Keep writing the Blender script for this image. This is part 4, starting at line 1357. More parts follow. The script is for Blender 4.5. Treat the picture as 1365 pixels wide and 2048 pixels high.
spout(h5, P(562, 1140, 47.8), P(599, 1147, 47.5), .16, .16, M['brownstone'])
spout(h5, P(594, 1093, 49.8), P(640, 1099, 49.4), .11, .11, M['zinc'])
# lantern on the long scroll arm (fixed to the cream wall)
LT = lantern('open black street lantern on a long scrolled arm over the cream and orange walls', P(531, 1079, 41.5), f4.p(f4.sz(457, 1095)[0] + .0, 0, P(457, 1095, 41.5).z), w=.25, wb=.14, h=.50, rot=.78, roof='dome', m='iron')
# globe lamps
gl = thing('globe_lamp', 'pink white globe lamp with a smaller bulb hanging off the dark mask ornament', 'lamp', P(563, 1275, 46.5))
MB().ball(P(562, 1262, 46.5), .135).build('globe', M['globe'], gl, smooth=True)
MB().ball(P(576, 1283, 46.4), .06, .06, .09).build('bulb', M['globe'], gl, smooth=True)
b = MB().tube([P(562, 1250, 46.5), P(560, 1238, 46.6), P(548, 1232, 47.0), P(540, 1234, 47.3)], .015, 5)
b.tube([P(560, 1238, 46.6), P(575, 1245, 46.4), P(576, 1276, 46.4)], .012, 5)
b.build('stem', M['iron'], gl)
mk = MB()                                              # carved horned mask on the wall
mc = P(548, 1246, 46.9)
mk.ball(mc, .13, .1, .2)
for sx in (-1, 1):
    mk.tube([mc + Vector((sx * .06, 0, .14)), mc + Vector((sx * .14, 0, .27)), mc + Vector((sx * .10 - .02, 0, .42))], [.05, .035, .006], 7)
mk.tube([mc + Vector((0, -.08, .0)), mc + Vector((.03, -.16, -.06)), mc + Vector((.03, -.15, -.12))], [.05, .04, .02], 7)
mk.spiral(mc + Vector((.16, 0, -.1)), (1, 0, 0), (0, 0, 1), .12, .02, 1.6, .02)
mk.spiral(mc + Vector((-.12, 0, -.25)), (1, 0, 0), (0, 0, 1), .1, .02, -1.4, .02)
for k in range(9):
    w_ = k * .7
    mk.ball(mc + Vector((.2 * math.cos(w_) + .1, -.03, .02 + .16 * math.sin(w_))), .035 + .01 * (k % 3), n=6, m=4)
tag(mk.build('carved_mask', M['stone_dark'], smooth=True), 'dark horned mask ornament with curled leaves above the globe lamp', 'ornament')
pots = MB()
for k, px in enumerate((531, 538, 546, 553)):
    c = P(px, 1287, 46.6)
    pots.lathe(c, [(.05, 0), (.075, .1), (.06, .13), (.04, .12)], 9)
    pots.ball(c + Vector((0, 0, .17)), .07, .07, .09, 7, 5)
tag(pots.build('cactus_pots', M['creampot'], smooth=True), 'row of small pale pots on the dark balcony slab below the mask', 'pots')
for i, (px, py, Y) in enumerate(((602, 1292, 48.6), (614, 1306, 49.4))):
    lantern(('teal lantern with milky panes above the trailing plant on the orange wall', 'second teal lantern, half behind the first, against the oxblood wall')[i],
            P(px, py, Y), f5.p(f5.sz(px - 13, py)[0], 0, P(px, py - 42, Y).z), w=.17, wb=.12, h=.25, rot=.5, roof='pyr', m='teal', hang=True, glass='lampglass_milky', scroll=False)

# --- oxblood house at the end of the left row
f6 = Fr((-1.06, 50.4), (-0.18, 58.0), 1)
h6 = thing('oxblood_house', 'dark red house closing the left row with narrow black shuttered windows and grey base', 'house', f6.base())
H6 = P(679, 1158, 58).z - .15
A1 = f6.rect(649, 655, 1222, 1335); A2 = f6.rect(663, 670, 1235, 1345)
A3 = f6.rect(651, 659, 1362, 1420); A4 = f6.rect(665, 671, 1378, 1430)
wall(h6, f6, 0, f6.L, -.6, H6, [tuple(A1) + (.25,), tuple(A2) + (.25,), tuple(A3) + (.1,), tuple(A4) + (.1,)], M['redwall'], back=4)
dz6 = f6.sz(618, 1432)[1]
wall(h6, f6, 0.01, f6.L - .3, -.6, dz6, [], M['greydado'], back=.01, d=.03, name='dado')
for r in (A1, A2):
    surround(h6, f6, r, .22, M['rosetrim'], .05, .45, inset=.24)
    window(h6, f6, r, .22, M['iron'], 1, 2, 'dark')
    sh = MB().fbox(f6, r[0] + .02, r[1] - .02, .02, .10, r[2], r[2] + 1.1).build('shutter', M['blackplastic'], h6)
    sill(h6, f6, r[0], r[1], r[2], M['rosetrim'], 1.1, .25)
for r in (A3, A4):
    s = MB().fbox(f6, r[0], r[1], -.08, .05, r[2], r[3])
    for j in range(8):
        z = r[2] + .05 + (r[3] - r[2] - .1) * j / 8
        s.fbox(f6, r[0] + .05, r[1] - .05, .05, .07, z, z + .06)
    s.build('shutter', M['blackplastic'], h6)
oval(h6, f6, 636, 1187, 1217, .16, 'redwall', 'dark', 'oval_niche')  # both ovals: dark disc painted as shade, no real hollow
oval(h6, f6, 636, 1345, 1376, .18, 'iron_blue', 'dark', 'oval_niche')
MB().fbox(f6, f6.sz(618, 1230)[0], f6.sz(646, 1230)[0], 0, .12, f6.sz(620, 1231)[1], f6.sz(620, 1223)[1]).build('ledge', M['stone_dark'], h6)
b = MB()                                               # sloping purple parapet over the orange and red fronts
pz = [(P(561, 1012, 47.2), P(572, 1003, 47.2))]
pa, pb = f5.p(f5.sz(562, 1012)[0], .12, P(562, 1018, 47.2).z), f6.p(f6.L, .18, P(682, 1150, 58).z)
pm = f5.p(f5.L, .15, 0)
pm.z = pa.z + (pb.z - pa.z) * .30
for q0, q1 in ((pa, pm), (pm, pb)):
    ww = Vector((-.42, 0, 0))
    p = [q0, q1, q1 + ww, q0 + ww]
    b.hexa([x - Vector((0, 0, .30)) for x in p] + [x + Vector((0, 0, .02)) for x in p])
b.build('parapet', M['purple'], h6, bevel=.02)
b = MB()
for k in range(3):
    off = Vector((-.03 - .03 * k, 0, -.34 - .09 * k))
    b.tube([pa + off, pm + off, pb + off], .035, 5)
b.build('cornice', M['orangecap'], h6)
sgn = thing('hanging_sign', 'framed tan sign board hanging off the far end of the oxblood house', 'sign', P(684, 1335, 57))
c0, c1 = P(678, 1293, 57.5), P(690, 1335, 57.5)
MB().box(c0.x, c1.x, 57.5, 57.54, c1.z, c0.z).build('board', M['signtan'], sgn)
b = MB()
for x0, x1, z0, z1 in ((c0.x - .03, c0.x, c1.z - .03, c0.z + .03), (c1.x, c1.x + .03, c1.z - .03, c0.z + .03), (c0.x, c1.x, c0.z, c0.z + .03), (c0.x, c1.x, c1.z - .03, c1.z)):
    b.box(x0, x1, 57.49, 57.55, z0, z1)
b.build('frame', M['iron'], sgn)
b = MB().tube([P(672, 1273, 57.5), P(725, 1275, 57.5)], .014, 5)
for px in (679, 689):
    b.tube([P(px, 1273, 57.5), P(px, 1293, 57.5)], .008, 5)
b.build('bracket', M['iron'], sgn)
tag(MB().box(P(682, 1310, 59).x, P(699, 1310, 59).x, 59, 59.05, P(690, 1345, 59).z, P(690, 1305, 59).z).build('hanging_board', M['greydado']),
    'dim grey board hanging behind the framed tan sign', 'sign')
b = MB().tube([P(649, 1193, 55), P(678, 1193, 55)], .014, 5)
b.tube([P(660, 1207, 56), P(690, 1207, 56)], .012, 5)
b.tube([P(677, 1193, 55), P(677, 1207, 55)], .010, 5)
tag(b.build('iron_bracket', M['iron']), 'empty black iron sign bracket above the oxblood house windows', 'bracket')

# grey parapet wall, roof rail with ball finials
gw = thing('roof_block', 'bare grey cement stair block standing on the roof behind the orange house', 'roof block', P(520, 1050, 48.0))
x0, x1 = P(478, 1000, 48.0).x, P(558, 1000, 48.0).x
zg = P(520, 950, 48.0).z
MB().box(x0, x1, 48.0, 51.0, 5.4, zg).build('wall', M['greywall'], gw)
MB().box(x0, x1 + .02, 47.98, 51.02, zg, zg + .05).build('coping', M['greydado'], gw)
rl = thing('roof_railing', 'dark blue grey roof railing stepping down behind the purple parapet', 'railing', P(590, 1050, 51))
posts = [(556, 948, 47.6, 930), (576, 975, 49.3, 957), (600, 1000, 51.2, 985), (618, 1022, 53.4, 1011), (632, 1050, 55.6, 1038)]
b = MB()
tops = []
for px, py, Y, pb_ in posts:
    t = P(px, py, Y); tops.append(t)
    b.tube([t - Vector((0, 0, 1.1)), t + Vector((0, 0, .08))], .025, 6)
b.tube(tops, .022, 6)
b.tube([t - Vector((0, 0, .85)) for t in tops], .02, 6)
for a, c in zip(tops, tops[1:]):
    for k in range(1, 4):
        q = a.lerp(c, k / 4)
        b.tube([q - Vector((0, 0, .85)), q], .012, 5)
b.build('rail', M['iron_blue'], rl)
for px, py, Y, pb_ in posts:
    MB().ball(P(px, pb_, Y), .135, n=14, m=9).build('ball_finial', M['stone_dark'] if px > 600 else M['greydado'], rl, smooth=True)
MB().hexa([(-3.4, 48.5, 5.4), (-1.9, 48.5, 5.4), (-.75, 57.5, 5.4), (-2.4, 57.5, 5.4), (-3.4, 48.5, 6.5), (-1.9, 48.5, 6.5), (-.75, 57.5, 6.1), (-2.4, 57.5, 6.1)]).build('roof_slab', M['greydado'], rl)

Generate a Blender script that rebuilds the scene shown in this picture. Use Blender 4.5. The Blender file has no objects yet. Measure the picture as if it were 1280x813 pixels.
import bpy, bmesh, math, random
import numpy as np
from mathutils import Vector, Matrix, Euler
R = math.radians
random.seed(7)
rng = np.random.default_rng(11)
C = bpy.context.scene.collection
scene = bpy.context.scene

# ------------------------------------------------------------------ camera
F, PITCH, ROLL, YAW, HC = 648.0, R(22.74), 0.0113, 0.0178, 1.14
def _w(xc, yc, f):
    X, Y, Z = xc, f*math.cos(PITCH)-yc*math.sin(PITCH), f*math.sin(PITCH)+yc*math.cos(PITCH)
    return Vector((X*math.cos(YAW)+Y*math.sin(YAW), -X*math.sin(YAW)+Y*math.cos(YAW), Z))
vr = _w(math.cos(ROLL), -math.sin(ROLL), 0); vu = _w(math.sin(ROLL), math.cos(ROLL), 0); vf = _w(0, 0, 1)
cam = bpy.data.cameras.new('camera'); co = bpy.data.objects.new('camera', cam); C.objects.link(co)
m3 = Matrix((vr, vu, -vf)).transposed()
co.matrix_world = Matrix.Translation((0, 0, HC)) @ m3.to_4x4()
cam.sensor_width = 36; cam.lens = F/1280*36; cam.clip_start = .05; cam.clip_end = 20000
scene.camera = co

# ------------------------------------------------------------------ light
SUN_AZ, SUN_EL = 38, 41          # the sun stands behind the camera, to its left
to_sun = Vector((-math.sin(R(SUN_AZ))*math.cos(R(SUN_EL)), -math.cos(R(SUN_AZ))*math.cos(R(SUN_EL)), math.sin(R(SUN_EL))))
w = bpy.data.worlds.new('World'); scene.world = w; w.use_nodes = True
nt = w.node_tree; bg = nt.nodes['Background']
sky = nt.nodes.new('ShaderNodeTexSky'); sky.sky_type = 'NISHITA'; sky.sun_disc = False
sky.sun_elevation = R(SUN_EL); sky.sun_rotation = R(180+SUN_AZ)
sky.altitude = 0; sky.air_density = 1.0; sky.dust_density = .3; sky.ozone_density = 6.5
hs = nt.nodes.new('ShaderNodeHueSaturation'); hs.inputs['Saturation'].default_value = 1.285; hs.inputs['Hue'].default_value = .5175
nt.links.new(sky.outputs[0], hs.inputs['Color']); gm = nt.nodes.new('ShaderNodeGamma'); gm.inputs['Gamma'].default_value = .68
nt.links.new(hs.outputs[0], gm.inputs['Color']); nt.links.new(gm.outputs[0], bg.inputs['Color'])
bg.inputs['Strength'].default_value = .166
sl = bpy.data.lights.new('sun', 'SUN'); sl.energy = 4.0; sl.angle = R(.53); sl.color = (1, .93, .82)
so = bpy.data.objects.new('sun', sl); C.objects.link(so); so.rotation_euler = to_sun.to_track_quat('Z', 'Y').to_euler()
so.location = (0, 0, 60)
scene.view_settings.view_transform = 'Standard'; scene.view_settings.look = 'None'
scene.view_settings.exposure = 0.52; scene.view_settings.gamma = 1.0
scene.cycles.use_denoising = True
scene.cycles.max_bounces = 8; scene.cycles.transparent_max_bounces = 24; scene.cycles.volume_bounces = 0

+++

■ Aim: Everything from the line that contains "Generate a Blender" to the line that contains "scene = bpy.context.scene" must be transcribed exactly, both end lines included.

■ Task answer:
Generate a Blender script that rebuilds the scene shown in this picture. Use Blender 4.5. The Blender file has no objects yet. Measure the picture as if it were 1280x813 pixels.
import bpy, bmesh, math, random
import numpy as np
from mathutils import Vector, Matrix, Euler
R = math.radians
random.seed(7)
rng = np.random.default_rng(11)
C = bpy.context.scene.collection
scene = bpy.context.scene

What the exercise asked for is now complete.